Friday marks the end of an era for electricity generation in the region as the Pilgrim Nuclear power plant in Plymouth, which has been operating for nearly 50 years, will be officially shut down. Now, they begin the task of fully decommissioning the plant, including figuring out what to do with the nuclear waste at the site.
"We're going to take one day to celebrate,” said Elaine Dickinson of grassroots group Cape Downwinders, which has been fighting for decades to close the plant. “And then we'll be back at it. Because as long as the waste is there, we're still in danger."
In addition to electricity, nuclear power plants produce the highly radioactive byproduct of spent fuel, and the Cape Downwinders says that even though there's not going to be any more produced, they're worried about what happens with what's already on the site. The plan for now is to keep the waste at the Plymouth site in metal casks.
Diance Turco of the Cape Downwinders, though, worries that's not secure enough.
"We are asking that they use the best technology available,” Turco said. “And that's not happening yet."
Turco said the Cape Downwinders don't actually want to see the radioactive material leave Plymouth and become someone else's problem. They just want to see it kept more securely where it is.
"So what we need to look at is hardened on-site storage in Plymouth right at the site — thick, steel metal canisters in a concrete bunker or in some kind of protective building away from the coast," she said.
Officials at Entergy, which owns the power plant, said the current plan to store the waste in metal casks is safe.
"There'll be a very heavy security presence around that fuel until the federal government — who is ultimately responsible for all nuclear fuel at any plant around the country — fulfills their obligation to come take that to either an interim storage facility or a permanent repository," said Entergy spokesman Patrick O’Brien.
This is an issue at nuclear power plants across the country. A federal plan to store it all at a site in Nevada called Yucca Mountain has stalled.
"Because of the way this process has been managed politically over the decades, I think, it is my personal opinion, I think it's probably not going to happen,” said Jacopo Buongiorno, a professor of nuclear science and engineering at the Massachusetts Institute of Technology. “And so it would be wise to start looking for alternatives. When I say alternatives, I really mean alternative sites — other states and communities that are less opposed to hosting a repository."

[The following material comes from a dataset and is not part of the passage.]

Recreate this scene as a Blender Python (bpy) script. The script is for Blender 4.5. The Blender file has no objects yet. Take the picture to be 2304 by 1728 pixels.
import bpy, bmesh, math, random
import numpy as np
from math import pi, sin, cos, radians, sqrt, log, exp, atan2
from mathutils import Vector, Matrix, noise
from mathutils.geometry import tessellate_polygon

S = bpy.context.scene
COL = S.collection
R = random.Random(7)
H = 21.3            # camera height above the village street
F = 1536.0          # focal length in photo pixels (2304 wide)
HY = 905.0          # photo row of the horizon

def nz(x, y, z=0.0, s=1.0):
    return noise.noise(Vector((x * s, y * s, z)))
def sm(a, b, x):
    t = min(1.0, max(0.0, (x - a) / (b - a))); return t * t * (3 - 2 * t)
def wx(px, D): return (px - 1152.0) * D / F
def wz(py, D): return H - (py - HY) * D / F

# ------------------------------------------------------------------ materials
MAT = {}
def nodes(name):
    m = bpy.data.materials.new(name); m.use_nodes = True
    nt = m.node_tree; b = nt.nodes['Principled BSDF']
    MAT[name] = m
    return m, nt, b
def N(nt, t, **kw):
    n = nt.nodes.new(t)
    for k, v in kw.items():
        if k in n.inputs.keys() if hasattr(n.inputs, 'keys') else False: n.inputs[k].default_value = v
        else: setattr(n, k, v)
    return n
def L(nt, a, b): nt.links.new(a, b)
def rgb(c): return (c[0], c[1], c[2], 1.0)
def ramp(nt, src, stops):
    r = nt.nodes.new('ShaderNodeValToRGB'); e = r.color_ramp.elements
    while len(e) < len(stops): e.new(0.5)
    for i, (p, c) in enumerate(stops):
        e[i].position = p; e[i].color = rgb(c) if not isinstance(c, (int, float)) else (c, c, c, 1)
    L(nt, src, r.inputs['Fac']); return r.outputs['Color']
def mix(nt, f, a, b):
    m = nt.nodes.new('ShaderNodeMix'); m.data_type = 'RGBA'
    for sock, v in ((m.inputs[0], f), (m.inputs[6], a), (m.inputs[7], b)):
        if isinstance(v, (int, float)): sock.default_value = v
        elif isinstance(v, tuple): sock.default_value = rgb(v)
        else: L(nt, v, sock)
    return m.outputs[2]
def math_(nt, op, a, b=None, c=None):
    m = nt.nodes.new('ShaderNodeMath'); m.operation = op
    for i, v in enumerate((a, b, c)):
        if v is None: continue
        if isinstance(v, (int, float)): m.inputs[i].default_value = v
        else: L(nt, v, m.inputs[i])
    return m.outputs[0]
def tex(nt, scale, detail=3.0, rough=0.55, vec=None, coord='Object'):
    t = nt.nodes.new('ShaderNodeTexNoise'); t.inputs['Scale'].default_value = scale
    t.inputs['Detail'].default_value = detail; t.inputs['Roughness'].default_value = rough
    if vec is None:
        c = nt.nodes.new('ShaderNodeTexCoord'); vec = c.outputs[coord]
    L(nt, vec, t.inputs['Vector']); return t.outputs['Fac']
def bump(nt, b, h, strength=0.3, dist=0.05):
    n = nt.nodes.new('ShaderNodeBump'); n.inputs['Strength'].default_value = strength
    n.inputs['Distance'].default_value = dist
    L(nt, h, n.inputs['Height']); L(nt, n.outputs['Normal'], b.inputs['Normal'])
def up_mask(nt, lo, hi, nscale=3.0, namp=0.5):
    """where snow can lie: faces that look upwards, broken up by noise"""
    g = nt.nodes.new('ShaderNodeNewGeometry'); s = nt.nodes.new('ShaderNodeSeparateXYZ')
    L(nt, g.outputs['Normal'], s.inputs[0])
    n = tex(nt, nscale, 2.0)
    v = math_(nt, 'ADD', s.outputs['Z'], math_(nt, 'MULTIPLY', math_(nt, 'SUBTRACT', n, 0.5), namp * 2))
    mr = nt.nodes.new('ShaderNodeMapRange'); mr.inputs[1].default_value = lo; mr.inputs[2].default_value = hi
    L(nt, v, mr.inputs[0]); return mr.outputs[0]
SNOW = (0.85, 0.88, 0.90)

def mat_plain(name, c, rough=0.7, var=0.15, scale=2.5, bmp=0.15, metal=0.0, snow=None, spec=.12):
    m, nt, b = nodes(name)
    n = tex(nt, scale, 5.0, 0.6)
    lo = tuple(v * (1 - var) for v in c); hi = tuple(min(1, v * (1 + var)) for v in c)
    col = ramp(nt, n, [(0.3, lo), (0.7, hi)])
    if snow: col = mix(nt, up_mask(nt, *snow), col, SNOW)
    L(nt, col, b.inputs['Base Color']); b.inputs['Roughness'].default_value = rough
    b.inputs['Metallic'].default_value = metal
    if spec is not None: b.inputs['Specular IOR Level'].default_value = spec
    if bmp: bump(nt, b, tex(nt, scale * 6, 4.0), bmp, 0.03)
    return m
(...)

Buongiorno said there are some other possibilities being considered. But in the meantime, the spent fuel isn't going anywhere.

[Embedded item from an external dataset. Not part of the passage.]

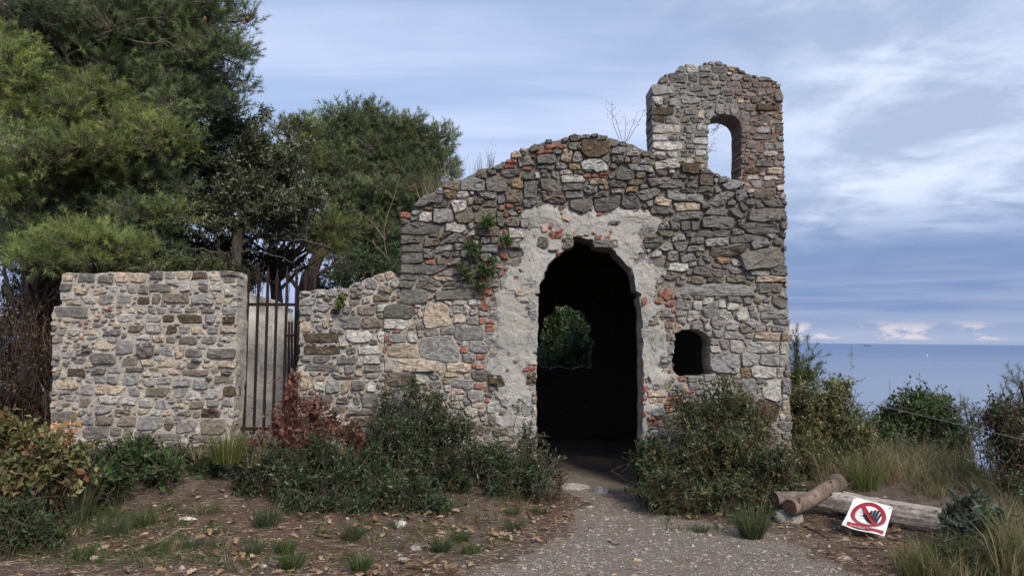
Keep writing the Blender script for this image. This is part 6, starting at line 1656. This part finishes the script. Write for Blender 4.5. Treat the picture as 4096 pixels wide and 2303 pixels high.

The metal casks it'll be stored in are made by a company called Holtec International, which has asked the Nuclear Regulatory Commission for permission to buy the Pilgrim plant from Entergy and take control of its decommissioning.
That plan has drawn scrutiny from Massachusetts Attorney General Maura Healey, who worries Holtec might cut corners in order to keep more of the nearly $1.1 billion in a trust fund set aside for the decommissioning.
"The company that is wanting to come in to do this shutdown and the cleanup is a company that has never done anything like this before, never cleaned up and never shut down, decommissioned a nuclear power plant,” Healey said. “And they're promising to do it at a much faster rate and at a lower cost. And I just think the NRC really needs to be asking a lot of questions here so that at the end of the day it's done safely and that taxpayers aren't left footing the bill."
The citizen's group Pilgrim Watch has made a similar request for a hearing on the sale.
The NRC said it hasn't decided yet on the calls for a hearing or on the request to transfer the license of the plant from Entergy to Holtec. A spokesman for the commission said they expect to issue decisions on both questions in the next several months.